[start of DATA EXTRACT]

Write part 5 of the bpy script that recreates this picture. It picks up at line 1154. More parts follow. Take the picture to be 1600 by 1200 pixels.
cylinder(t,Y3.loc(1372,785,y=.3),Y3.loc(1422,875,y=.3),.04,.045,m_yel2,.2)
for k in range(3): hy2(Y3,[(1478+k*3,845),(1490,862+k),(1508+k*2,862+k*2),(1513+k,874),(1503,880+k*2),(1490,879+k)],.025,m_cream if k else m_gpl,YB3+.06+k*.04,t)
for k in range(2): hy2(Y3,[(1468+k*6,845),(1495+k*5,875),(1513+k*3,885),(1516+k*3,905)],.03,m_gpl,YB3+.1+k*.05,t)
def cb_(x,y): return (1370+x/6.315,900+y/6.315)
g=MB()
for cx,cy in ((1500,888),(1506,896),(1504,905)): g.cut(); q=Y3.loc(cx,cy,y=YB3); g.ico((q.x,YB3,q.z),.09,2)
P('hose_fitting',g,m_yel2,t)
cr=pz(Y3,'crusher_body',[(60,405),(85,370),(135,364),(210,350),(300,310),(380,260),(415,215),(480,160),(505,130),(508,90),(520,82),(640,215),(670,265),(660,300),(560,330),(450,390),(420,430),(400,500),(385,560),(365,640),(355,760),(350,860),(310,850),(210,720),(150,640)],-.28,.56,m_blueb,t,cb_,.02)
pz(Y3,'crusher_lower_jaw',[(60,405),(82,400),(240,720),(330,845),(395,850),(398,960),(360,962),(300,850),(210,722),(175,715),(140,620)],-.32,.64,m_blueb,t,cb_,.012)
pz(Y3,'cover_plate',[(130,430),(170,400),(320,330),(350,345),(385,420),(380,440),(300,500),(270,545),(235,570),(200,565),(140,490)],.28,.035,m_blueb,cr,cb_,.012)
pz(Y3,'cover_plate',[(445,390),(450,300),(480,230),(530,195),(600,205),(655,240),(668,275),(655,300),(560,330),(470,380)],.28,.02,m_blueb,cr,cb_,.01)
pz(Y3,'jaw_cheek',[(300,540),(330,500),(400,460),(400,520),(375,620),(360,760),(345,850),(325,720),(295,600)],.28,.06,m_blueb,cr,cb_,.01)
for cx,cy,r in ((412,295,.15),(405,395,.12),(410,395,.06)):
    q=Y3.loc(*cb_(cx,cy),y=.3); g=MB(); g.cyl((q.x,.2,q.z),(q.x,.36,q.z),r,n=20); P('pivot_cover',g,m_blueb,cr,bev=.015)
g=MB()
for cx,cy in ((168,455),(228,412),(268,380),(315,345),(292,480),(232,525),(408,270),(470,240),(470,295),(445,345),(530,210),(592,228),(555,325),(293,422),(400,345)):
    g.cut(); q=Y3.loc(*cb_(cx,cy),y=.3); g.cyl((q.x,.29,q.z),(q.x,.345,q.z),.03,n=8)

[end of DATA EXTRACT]

_AIM OF THE TASK_: Reproduce all of the data exactly as given.

_RESULT_:
Write part 5 of the bpy script that recreates this picture. It picks up at line 1154. More parts follow. Take the picture to be 1600 by 1200 pixels.
cylinder(t,Y3.loc(1372,785,y=.3),Y3.loc(1422,875,y=.3),.04,.045,m_yel2,.2)
for k in range(3): hy2(Y3,[(1478+k*3,845),(1490,862+k),(1508+k*2,862+k*2),(1513+k,874),(1503,880+k*2),(1490,879+k)],.025,m_cream if k else m_gpl,YB3+.06+k*.04,t)
for k in range(2): hy2(Y3,[(1468+k*6,845),(1495+k*5,875),(1513+k*3,885),(1516+k*3,905)],.03,m_gpl,YB3+.1+k*.05,t)
def cb_(x,y): return (1370+x/6.315,900+y/6.315)
g=MB()
for cx,cy in ((1500,888),(1506,896),(1504,905)): g.cut(); q=Y3.loc(cx,cy,y=YB3); g.ico((q.x,YB3,q.z),.09,2)
P('hose_fitting',g,m_yel2,t)
cr=pz(Y3,'crusher_body',[(60,405),(85,370),(135,364),(210,350),(300,310),(380,260),(415,215),(480,160),(505,130),(508,90),(520,82),(640,215),(670,265),(660,300),(560,330),(450,390),(420,430),(400,500),(385,560),(365,640),(355,760),(350,860),(310,850),(210,720),(150,640)],-.28,.56,m_blueb,t,cb_,.02)
pz(Y3,'crusher_lower_jaw',[(60,405),(82,400),(240,720),(330,845),(395,850),(398,960),(360,962),(300,850),(210,722),(175,715),(140,620)],-.32,.64,m_blueb,t,cb_,.012)
pz(Y3,'cover_plate',[(130,430),(170,400),(320,330),(350,345),(385,420),(380,440),(300,500),(270,545),(235,570),(200,565),(140,490)],.28,.035,m_blueb,cr,cb_,.012)
pz(Y3,'cover_plate',[(445,390),(450,300),(480,230),(530,195),(600,205),(655,240),(668,275),(655,300),(560,330),(470,380)],.28,.02,m_blueb,cr,cb_,.01)
pz(Y3,'jaw_cheek',[(300,540),(330,500),(400,460),(400,520),(375,620),(360,760),(345,850),(325,720),(295,600)],.28,.06,m_blueb,cr,cb_,.01)
for cx,cy,r in ((412,295,.15),(405,395,.12),(410,395,.06)):
    q=Y3.loc(*cb_(cx,cy),y=.3); g=MB(); g.cyl((q.x,.2,q.z),(q.x,.36,q.z),r,n=20); P('pivot_cover',g,m_blueb,cr,bev=.015)
g=MB()
for cx,cy in ((168,455),(228,412),(268,380),(315,345),(292,480),(232,525),(408,270),(470,240),(470,295),(445,345),(530,210),(592,228),(555,325),(293,422),(400,345)):
    g.cut(); q=Y3.loc(*cb_(cx,cy),y=.3); g.cyl((q.x,.29,q.z),(q.x,.345,q.z),.03,n=8)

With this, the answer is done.